Geldiğimiz noktada şu net olarak ortaya çıkmaktadır: “Öngörü doğal bir süreçtir.” Fen bilimleri kendi içinde sorular sorar, var olan durum üzerinde bir denklem kurar ve belirsizlik-bilinmezlik duruma bir isim koyar. Bunlardan da çeşitli çıkarımlar yapar. Aynı şekilde sosyal bilimlerde de kurulan döngü içerisinde bir neden-sonuç ilişkisi kurulur ve buna bağlı olarak çıkarımlar ve öngörüler gerçekleştirilir.
Yukarıda resmettiğimiz tabloyu kısmen özetleyen bakış açısı sosyal bilimler açısından fütürist bakış açısıdır. Yani gelecek noktasında öngörülerde bulunmak ve vizyon ortaya koymak.
Buraya kadar her şey normal gözükmektedir ve öyledir de. Ancak bir de yukarıda ifade edilenler çerçevesinde aynı yöntemleri kullanan, aynı denklemleri çözümleyen fakat farklı çıkarımlar/farklı öngörüler ortaya koyan “kehanet senaryoları” vardır.

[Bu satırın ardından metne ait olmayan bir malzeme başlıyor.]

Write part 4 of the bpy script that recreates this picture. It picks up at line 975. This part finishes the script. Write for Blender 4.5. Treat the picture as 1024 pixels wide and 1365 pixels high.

İran ne zaman uluslararası sisteme dâhil olacak sorusuna cevap aramak bir “gelecek öngörüsü”, ancak İsrail/Amerika İran’ı ne zaman vuracak sorusu bir “kehanettir.” Beşar Esad gittikten sonra Suriye bir rahatlama ve demokratikleşme sürecine girecek demek bir “gelecek öngörüsüdür” fakat Amerika/Türkiye Suriye’ye ne zaman girecek demek bir “kehanettir.” Türkiye önümüzdeki 5-10 yılda vs. doğu-batı bütünleşecektir, yeni bir anayasa yapacaktır demek bir “gelecek öngörüdür”, ancak bunun tam tersine, Türkiye parçalanacaktır/etnik çatışmaya girecektir demek bir “kehanettir.” Net bir ifadeyle, “Tarihin Sonu Tezi” bir kehanettir; “Medeniyetler Çatışması Tezi” bir kehanettir. Son bir ifadeyle: “Öngörmek de sizin elinizdedir, Kehanet etmekte.”